■ **BRIEF**: Copy each line below exactly and leave the pictures out.

★ ★ ★ ★ ★ ★ ★

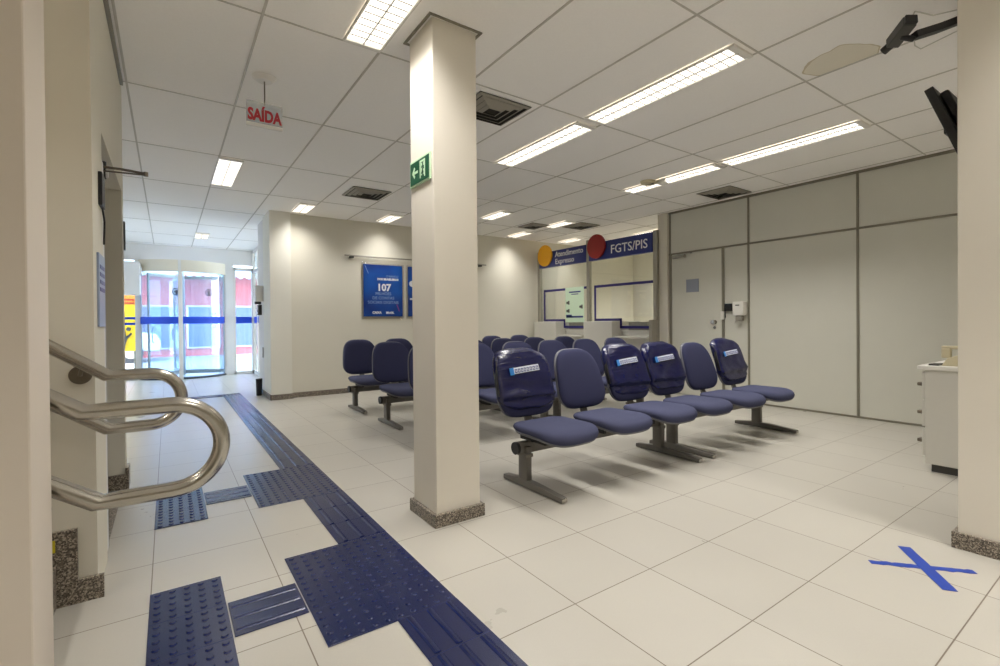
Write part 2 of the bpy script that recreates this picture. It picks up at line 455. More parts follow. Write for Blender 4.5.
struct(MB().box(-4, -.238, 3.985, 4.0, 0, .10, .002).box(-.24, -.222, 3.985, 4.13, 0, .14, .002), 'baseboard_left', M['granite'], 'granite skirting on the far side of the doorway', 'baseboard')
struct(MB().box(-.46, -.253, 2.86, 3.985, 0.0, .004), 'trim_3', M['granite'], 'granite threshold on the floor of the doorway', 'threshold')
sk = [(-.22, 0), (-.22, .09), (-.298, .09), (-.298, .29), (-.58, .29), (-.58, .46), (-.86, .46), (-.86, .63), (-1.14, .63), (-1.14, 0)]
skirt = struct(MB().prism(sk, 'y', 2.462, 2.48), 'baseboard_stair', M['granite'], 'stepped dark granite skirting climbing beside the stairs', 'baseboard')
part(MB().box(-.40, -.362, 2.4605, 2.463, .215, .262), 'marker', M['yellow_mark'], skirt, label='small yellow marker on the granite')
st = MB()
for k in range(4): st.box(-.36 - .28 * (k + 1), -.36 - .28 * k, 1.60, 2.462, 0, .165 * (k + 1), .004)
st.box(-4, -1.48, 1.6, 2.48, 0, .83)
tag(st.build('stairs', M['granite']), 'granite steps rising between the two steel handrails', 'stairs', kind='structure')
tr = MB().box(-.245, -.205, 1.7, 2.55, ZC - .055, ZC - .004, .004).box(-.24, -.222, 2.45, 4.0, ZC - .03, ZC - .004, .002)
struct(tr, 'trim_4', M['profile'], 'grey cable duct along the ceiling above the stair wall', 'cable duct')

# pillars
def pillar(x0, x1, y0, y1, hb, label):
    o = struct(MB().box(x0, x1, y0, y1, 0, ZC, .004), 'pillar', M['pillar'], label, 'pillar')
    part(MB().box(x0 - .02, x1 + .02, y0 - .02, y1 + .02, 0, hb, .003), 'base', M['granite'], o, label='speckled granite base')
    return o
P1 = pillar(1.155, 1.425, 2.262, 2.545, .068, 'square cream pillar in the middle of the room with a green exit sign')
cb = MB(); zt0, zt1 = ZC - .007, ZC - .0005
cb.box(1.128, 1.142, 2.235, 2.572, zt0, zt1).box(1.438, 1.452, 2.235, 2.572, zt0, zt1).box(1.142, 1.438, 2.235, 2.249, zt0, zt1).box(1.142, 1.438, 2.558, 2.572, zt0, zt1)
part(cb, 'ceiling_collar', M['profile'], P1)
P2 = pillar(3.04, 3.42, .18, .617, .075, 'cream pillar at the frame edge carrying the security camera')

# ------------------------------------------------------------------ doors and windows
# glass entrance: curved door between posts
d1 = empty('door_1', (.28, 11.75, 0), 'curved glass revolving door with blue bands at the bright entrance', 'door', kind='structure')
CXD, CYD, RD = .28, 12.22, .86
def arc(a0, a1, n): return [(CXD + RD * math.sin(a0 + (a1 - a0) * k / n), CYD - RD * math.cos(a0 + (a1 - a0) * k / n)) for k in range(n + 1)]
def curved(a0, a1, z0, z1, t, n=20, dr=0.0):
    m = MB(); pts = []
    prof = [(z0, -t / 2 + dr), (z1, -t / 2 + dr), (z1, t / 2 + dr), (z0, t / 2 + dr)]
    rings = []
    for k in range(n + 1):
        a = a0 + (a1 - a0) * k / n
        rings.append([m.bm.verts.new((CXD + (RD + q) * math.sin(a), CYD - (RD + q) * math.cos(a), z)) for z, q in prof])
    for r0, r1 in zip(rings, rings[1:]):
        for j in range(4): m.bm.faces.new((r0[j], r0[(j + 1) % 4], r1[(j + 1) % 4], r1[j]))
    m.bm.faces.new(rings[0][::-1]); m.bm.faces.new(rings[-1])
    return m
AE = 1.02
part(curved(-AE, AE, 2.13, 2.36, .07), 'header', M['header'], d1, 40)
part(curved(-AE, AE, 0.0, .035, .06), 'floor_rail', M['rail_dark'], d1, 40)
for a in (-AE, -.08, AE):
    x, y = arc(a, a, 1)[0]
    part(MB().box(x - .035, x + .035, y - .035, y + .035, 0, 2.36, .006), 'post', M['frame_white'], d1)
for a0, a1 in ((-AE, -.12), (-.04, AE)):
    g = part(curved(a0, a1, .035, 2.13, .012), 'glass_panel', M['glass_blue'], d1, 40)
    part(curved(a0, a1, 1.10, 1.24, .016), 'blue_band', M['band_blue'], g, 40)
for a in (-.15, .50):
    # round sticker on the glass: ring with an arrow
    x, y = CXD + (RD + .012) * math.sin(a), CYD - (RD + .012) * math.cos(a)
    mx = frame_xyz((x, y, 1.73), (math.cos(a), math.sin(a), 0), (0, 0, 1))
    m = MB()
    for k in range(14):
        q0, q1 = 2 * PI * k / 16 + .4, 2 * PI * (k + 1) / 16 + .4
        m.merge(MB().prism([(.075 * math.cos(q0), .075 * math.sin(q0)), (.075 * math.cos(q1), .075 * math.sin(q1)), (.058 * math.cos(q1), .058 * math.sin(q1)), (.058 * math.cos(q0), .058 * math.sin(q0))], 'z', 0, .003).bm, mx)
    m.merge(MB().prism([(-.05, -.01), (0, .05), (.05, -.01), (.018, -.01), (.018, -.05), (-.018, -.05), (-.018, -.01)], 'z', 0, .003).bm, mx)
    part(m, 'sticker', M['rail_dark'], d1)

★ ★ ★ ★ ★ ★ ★

■ **WRITTEN ANSWER**:
Write part 2 of the bpy script that recreates this picture. It picks up at line 455. More parts follow. Write for Blender 4.5.
struct(MB().box(-4, -.238, 3.985, 4.0, 0, .10, .002).box(-.24, -.222, 3.985, 4.13, 0, .14, .002), 'baseboard_left', M['granite'], 'granite skirting on the far side of the doorway', 'baseboard')
struct(MB().box(-.46, -.253, 2.86, 3.985, 0.0, .004), 'trim_3', M['granite'], 'granite threshold on the floor of the doorway', 'threshold')
sk = [(-.22, 0), (-.22, .09), (-.298, .09), (-.298, .29), (-.58, .29), (-.58, .46), (-.86, .46), (-.86, .63), (-1.14, .63), (-1.14, 0)]
skirt = struct(MB().prism(sk, 'y', 2.462, 2.48), 'baseboard_stair', M['granite'], 'stepped dark granite skirting climbing beside the stairs', 'baseboard')
part(MB().box(-.40, -.362, 2.4605, 2.463, .215, .262), 'marker', M['yellow_mark'], skirt, label='small yellow marker on the granite')
st = MB()
for k in range(4): st.box(-.36 - .28 * (k + 1), -.36 - .28 * k, 1.60, 2.462, 0, .165 * (k + 1), .004)
st.box(-4, -1.48, 1.6, 2.48, 0, .83)
tag(st.build('stairs', M['granite']), 'granite steps rising between the two steel handrails', 'stairs', kind='structure')
tr = MB().box(-.245, -.205, 1.7, 2.55, ZC - .055, ZC - .004, .004).box(-.24, -.222, 2.45, 4.0, ZC - .03, ZC - .004, .002)
struct(tr, 'trim_4', M['profile'], 'grey cable duct along the ceiling above the stair wall', 'cable duct')

# pillars
def pillar(x0, x1, y0, y1, hb, label):
    o = struct(MB().box(x0, x1, y0, y1, 0, ZC, .004), 'pillar', M['pillar'], label, 'pillar')
    part(MB().box(x0 - .02, x1 + .02, y0 - .02, y1 + .02, 0, hb, .003), 'base', M['granite'], o, label='speckled granite base')
    return o
P1 = pillar(1.155, 1.425, 2.262, 2.545, .068, 'square cream pillar in the middle of the room with a green exit sign')
cb = MB(); zt0, zt1 = ZC - .007, ZC - .0005
cb.box(1.128, 1.142, 2.235, 2.572, zt0, zt1).box(1.438, 1.452, 2.235, 2.572, zt0, zt1).box(1.142, 1.438, 2.235, 2.249, zt0, zt1).box(1.142, 1.438, 2.558, 2.572, zt0, zt1)
part(cb, 'ceiling_collar', M['profile'], P1)
P2 = pillar(3.04, 3.42, .18, .617, .075, 'cream pillar at the frame edge carrying the security camera')

# ------------------------------------------------------------------ doors and windows
# glass entrance: curved door between posts
d1 = empty('door_1', (.28, 11.75, 0), 'curved glass revolving door with blue bands at the bright entrance', 'door', kind='structure')
CXD, CYD, RD = .28, 12.22, .86
def arc(a0, a1, n): return [(CXD + RD * math.sin(a0 + (a1 - a0) * k / n), CYD - RD * math.cos(a0 + (a1 - a0) * k / n)) for k in range(n + 1)]
def curved(a0, a1, z0, z1, t, n=20, dr=0.0):
    m = MB(); pts = []
    prof = [(z0, -t / 2 + dr), (z1, -t / 2 + dr), (z1, t / 2 + dr), (z0, t / 2 + dr)]
    rings = []
    for k in range(n + 1):
        a = a0 + (a1 - a0) * k / n
        rings.append([m.bm.verts.new((CXD + (RD + q) * math.sin(a), CYD - (RD + q) * math.cos(a), z)) for z, q in prof])
    for r0, r1 in zip(rings, rings[1:]):
        for j in range(4): m.bm.faces.new((r0[j], r0[(j + 1) % 4], r1[(j + 1) % 4], r1[j]))
    m.bm.faces.new(rings[0][::-1]); m.bm.faces.new(rings[-1])
    return m
AE = 1.02
part(curved(-AE, AE, 2.13, 2.36, .07), 'header', M['header'], d1, 40)
part(curved(-AE, AE, 0.0, .035, .06), 'floor_rail', M['rail_dark'], d1, 40)
for a in (-AE, -.08, AE):
    x, y = arc(a, a, 1)[0]
    part(MB().box(x - .035, x + .035, y - .035, y + .035, 0, 2.36, .006), 'post', M['frame_white'], d1)
for a0, a1 in ((-AE, -.12), (-.04, AE)):
    g = part(curved(a0, a1, .035, 2.13, .012), 'glass_panel', M['glass_blue'], d1, 40)
    part(curved(a0, a1, 1.10, 1.24, .016), 'blue_band', M['band_blue'], g, 40)
for a in (-.15, .50):
    # round sticker on the glass: ring with an arrow
    x, y = CXD + (RD + .012) * math.sin(a), CYD - (RD + .012) * math.cos(a)
    mx = frame_xyz((x, y, 1.73), (math.cos(a), math.sin(a), 0), (0, 0, 1))
    m = MB()
    for k in range(14):
        q0, q1 = 2 * PI * k / 16 + .4, 2 * PI * (k + 1) / 16 + .4
        m.merge(MB().prism([(.075 * math.cos(q0), .075 * math.sin(q0)), (.075 * math.cos(q1), .075 * math.sin(q1)), (.058 * math.cos(q1), .058 * math.sin(q1)), (.058 * math.cos(q0), .058 * math.sin(q0))], 'z', 0, .003).bm, mx)
    m.merge(MB().prism([(-.05, -.01), (0, .05), (.05, -.01), (.018, -.01), (.018, -.05), (-.018, -.05), (-.018, -.01)], 'z', 0, .003).bm, mx)
    part(m, 'sticker', M['rail_dark'], d1)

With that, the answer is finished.